Police In Russia's Tyva Disperse Anti-Mobilization Rally, Detain Women


KYZYL, Russia -- Police in Russia's Siberian Tyva region have detained at least 27 women and dispersed a rally against the mobilization of local men for Russia's unprovoked invasion of Ukraine.

Dozens of women chanted "No to mobilization! No to genocide!" before the rally was dispersed just minutes after it started on the central Arat Square in Tyva's capital, Kyzyl, on September 29.

One of the detained women told RFE/RL that police registered the women's personal data and took their fingerprints.

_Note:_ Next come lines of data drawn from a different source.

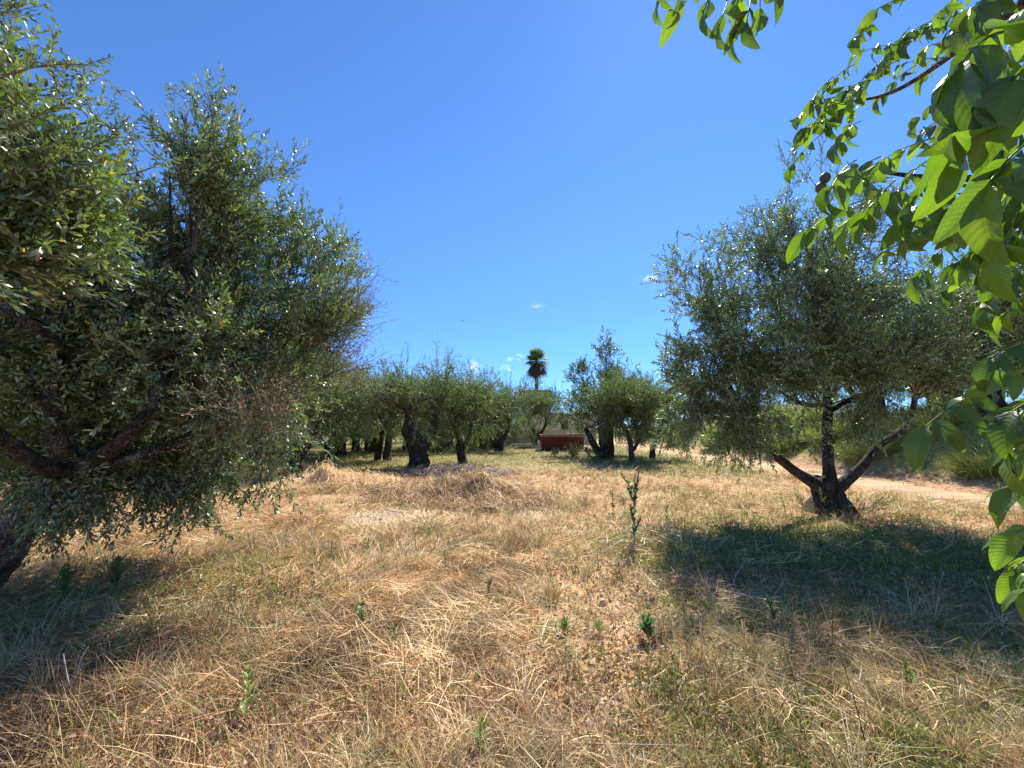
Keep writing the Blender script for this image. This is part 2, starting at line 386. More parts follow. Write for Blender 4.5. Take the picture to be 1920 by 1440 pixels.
def grow(mb, start, center, rad, nb, rg, kind='olive', detail=2, bl=6, tw=5, blen=.5, up=.35, droop=0.0, wood=1, tscale=1.0,
         palette=GREENS, odd=.012, r0=.014, stems=True, shell=.55, mind=None, bseg=4, zmin=.35, shrink=0.0):
    """branches from `start` filling the ellipsoid (center, rad); twigs with leaves on their branchlets"""
    start = np.asarray(start, float); center = np.asarray(center, float); rad = np.maximum(np.asarray(rad, float)-shrink, .08)
    P = []; D = []
    for i in range(nb):
        q = unit(rg.normal(size=3)); q[2] = q[2]*.9+.12
        tgt = center+q*rad*rg.uniform(shell, 1.08)
        mid = (start+tgt)/2+rg.normal(size=3)*.12*np.linalg.norm(tgt-start)+np.array([0, 0, up*.3*np.linalg.norm(tgt-start)*(1-droop)])
        pts = bez(start, mid, tgt, 7)
        mb.tube(pts, np.linspace(r0, r0*.25, 7), bseg, (1, 1, 1), wood, cap=False)
        tan = unit(np.gradient(pts, axis=0))
        for j in range(bl):
            t = rg.uniform(.3, 1); k = t*6; a = int(min(k, 5)); p = pts[a]+(pts[a+1]-pts[a])*(k-a)
            d = unit(tan[a]*.7+rg.normal(size=3)*.62+np.array([0, 0, up-droop*1.2]))
            L = blen*rg.uniform(.6, 1.25)
            e = p+d*L; mm = (p+e)/2+rg.normal(size=3)*.05+np.array([0, 0, -.1*L*(1 if droop else -.3)])
            bp = bez(p, mm, e+np.array([0, 0, -droop*L*.5]), 5)
            if e[2] < zmin: continue
            mb.tube(bp, np.linspace(r0*.3, r0*.12, 5), 3, (1, 1, 1), wood, cap=False)
            bt = unit(np.gradient(bp, axis=0))
            for q_ in range(tw):
                s = (q_+rg.uniform(0, 1))/tw*4; a = int(min(s, 3)); P.append(bp[a]+(bp[a+1]-bp[a])*(s-a))
                D.append(bt[a]*.75+rg.normal(size=3)*.55+np.array([0, 0, .2-droop]))
            P.append(bp[-1]); D.append(bt[-1]+rg.normal(size=3)*.15)
    P = np.array(P); D = np.array(D)
    if mind is not None:                                   # keep clear of the lens
        k = np.linalg.norm(P-np.array([0, 0, CAM_H]), axis=1) > mind; P = P[k]; D = D[k]
    put_twigs(mb, P, D, tscale*rg.uniform(.8, 1.2, len(P)), rg, kind, detail, palette, odd, 0, 1, stems)
def shoots(mb, roots, length, rg, kind='olive', detail=2, palette=GREENS, dirn=(0, 0, 1), spread=.18, tscale=.8, stems=True, step=.09):
    """long straight water shoots with twigs all along"""
    P = []; D = []
    for p in roots:
        d = unit(np.array(dirn)+rg.normal(size=3)*spread); L = length*rg.uniform(.6, 1.2)
        e = p+d*L; pts = bez(p, (p+e)/2+rg.normal(size=3)*.04, e, 6)
        mb.tube(pts, np.linspace(.006, .002, 6), 3, (1, 1, 1), 1, cap=False)
        n = max(3, int(L/step))
        for j in range(n):
            s = j/n*5; a = int(min(s, 4)); P.append(pts[a]+(pts[a+1]-pts[a])*(s-a)); D.append(d*.9+rg.normal(size=3)*.38)
        P.append(e); D.append(d)
    put_twigs(mb, np.array(P), np.array(D), tscale*rg.uniform(.6, 1.1, len(P)), rg, kind, detail, palette, .005, 0, 1, stems)
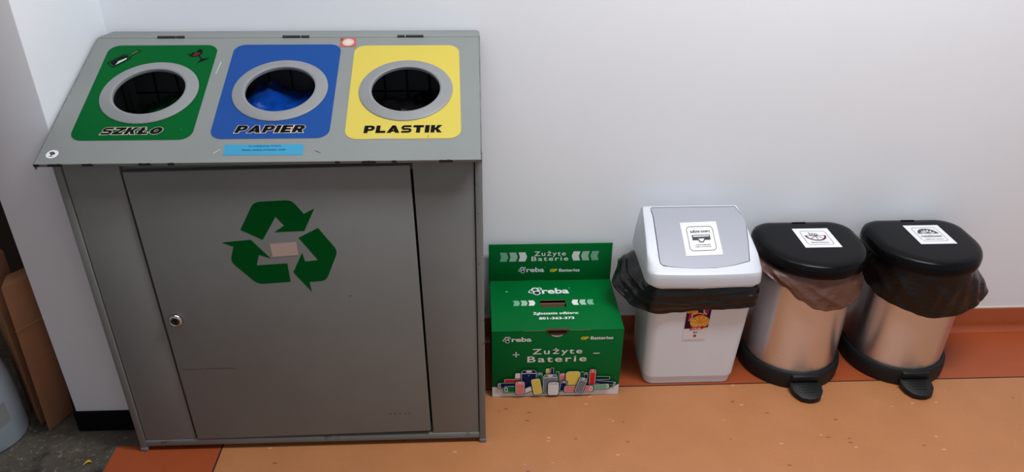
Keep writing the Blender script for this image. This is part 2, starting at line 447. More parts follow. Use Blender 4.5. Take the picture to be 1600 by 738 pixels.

After the rally was dispersed, seven police vehicles remained on the square and a specially equipped vehicle came to the site and started washing the square with water.

Tyva's military commissioner, Artyn Demir-Ool, said that the republic had "accomplished its mobilization quota," adding that an unspecified number of Tyvan men had been mobilized since the call-up was announced by Russian President Vladimir Putin on September 21.

They have had been settled at the base of the 55th Mechanized Infantry Brigade, which is engaged in the ongoing war in Ukraine, he said.

Last weekend, a protest was held by women in another region in Russia's Far East, Yakutia, over what locals feel is a "disproportionate" recruitment of ethnic minorities to the war in Ukraine, calling it "a genocide" against them.

The largest protest against the mobilization by an ethnic region was held over the weekend in Makhachkala, the capital of Daghestan in the North Caucasus.

The mobilization for the war in Ukraine has been met with countrywide protests in general and the mass flight of men potentially eligible for military duty from Russia.

Some estimates say that almost 300,000 men have left the country since the mobilization was announced.